TED Talks — Andrew Stanton: The clues to a great story

March 13, 2012 — Leave a comment

“The greatest story commandment is: Make me care.”

Here is a great TED Talk [19:16 min] of Andrew Stanton talking about storytelling. Some great quotes/tips in this one. In case you’re wondering, “Who is this guy?” his TED profile has this to say:

“Andrew Stanton wrote the first film produced entirely on a computer, Toy Story. But what made that film a classic wasn’t the history-making graphic technology — it’s the story, the heart, the characters that children around the world instantly accepted into their own lives. Stanton wrote all three Toy Story movies at Pixar Animation Studios, where he was hired in 1990 as the second animator on staff. He has two Oscars, as the writer-director of Finding Nemo and WALL-E. And as Edgar Rice Burroughs nerds, we’re breathlessly awaiting the March opening of his fantasy-adventure movie John Carter.”

(Side note: Although I haven’t seen John Carter yet, my favorite work of his is WALL·E.)

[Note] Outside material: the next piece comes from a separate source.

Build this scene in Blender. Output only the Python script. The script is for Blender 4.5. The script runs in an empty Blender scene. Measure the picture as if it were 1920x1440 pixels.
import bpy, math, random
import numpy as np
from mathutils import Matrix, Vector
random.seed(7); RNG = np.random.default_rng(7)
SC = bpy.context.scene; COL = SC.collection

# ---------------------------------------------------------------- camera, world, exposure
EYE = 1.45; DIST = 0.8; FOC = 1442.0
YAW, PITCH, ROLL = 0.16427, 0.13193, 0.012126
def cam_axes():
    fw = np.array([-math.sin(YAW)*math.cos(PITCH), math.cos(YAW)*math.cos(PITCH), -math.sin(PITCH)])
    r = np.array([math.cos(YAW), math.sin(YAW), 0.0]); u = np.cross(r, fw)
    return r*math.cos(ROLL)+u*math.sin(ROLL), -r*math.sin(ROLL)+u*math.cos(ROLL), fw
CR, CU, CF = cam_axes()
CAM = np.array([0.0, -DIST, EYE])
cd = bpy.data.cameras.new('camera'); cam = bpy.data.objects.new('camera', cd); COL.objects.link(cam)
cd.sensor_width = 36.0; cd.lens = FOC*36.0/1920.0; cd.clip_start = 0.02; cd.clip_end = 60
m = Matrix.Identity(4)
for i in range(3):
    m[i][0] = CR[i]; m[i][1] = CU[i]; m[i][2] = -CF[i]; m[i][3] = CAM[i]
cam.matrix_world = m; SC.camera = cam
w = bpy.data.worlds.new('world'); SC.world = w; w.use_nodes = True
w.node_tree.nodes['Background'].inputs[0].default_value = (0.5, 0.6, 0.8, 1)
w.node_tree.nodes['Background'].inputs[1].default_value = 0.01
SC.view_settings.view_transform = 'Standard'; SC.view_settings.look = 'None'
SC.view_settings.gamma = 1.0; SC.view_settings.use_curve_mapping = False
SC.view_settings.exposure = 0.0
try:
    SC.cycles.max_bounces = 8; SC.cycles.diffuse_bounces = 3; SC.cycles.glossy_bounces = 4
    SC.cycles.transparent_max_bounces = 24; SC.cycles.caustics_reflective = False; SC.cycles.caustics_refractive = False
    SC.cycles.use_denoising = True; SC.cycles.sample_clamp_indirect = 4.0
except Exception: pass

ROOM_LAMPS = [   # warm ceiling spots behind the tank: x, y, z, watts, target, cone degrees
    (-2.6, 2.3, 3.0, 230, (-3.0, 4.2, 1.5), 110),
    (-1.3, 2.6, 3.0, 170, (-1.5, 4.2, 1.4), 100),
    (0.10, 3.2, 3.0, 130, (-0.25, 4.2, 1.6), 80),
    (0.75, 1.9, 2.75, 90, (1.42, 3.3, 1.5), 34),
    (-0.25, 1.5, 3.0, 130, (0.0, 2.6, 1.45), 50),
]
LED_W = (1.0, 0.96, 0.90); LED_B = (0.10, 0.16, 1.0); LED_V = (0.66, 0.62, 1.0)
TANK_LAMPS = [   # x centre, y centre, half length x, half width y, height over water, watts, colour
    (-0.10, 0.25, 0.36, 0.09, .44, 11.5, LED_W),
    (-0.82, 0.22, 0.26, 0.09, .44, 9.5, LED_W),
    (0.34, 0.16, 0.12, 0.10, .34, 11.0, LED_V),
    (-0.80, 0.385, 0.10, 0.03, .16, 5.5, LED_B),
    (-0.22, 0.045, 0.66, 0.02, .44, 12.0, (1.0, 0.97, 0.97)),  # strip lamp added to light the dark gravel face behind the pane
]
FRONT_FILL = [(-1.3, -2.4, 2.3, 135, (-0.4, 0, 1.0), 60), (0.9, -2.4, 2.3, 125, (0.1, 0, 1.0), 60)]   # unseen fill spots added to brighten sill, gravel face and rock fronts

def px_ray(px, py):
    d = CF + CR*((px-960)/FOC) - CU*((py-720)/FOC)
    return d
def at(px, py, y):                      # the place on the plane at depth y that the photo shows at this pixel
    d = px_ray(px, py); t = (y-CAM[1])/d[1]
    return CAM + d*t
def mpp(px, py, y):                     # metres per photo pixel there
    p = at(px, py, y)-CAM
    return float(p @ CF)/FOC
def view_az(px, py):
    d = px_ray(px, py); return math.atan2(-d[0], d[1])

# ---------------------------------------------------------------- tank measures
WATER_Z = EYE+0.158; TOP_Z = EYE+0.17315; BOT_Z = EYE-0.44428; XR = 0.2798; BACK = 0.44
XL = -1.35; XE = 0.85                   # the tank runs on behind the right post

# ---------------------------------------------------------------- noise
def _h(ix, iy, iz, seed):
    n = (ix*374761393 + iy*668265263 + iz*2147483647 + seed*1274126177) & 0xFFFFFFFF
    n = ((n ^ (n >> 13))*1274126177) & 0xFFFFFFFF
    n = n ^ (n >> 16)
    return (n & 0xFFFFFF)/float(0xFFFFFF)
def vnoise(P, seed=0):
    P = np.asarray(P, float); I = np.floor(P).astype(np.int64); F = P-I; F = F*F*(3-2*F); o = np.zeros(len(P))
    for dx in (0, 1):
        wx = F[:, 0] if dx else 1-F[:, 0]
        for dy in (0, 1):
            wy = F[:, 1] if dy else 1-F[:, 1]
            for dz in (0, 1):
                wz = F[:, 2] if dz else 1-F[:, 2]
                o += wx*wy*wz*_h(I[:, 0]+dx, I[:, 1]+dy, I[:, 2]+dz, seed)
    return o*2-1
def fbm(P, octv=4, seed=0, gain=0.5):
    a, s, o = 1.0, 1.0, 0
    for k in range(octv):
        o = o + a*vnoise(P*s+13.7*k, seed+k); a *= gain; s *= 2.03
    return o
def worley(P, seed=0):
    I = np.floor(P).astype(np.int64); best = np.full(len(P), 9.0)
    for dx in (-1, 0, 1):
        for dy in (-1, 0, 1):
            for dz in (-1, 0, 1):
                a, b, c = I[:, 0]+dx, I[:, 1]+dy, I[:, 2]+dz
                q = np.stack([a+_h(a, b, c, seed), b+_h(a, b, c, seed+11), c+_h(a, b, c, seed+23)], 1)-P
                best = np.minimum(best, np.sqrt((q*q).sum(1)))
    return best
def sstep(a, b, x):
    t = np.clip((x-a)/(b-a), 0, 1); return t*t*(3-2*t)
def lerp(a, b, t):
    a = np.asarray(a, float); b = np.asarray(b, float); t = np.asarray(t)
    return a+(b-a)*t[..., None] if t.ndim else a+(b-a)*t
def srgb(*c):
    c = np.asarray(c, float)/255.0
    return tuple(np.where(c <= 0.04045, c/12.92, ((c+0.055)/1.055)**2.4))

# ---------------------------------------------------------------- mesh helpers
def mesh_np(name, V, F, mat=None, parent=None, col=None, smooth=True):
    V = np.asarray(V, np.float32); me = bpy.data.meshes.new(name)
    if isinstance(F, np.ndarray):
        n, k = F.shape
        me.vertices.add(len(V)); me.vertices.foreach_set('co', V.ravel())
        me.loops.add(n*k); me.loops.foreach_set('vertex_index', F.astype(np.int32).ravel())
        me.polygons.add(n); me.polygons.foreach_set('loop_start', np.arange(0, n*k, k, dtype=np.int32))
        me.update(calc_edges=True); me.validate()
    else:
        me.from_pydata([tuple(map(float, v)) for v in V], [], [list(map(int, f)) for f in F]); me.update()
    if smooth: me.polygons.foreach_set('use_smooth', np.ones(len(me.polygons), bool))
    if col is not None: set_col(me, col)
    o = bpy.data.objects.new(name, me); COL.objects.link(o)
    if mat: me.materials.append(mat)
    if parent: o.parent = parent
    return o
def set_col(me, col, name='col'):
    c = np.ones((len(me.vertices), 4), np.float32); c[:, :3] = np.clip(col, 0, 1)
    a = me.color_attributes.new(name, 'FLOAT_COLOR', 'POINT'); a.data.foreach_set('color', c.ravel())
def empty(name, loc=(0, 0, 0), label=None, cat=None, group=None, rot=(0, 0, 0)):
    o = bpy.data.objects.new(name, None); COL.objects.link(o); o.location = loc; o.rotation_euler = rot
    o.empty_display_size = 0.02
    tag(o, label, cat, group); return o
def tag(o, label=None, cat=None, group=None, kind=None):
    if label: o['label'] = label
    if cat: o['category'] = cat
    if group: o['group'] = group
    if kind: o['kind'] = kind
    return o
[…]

Update: Another blogger (John Zimmer) had done the wonderful task of typing out the key points from this talk. I have taken the hardwork of this man and transplanted it on this post (Only because I stumbled upon it before I could do it myself :P): 

  • Storytelling is knowing your punchline, your ending.
  • Storytelling is knowing that everything you’re saying, from your first sentence to your last, is leading to a single goal and ideally confirming some truth that deepens our understanding of who we are as human beings.
  • We all love stories; we’re born for them.
  • We all want affirmation that our lives have meaning, and there is no stronger affirmation than when we connect through stories.
  • “There isn’t anyone you couldn’t learn to love, once you’ve heard their story.” (Quote that Mr. Rogers kept in his wallet.)
  • The greatest story commandment is to make the audience care—emotionally, intellectually, aesthetically.
  • A good story makes a promise that it will lead you somewhere worthwhile.
  • That promise, if told well, will propel you through the story to the end.
  • The audience wants to “work for its meal”. In other words, people are prepared to follow a compelling story without necessarily knowing where it will lead in order to get to the conclusion. They are willing to make the effort.
  • “The Unifying Theory of 2 + 2″: Don’t give the audience “4″; give them “2 + 2″and let them work out the answer themselves.
  • The elements you provide and the order in which you place them are crucial to whether you succeed in engaging the audience or not.
  • A good story is inevitable but not predictable.
  • All well-portayed characters have a goal that they want to achieve.
  • Change is fundamental in story; if things go static, stories die because life is not static.
  • “Drama is anticipation mingled with uncertainty.” — William Archer, British Playwright.
  • You need to craft your story so that it builds anticipation.
  • Construct honest conflicts that create doubt about what the truth might be.
  • Storytelling has guidelines, not hard and fast rules.
  • A strong theme always runs through a well-told story.
  • The big question: Can you invoke wonder in your audience? Wonder is honest, innocent and can’t be artificially invoked.
  • The ability to instill wonder in others, to hold them still for a brief moment and make them surrender to wonder, is one of the greatest gifts one person can give to another.
  • The best stories infuse the audience with wonder.
  • When developing your stories, use what you know. It doesn’t always mean plot or fact. It means capturing a truth from your experience and expressing values you personally feel deep down to your core.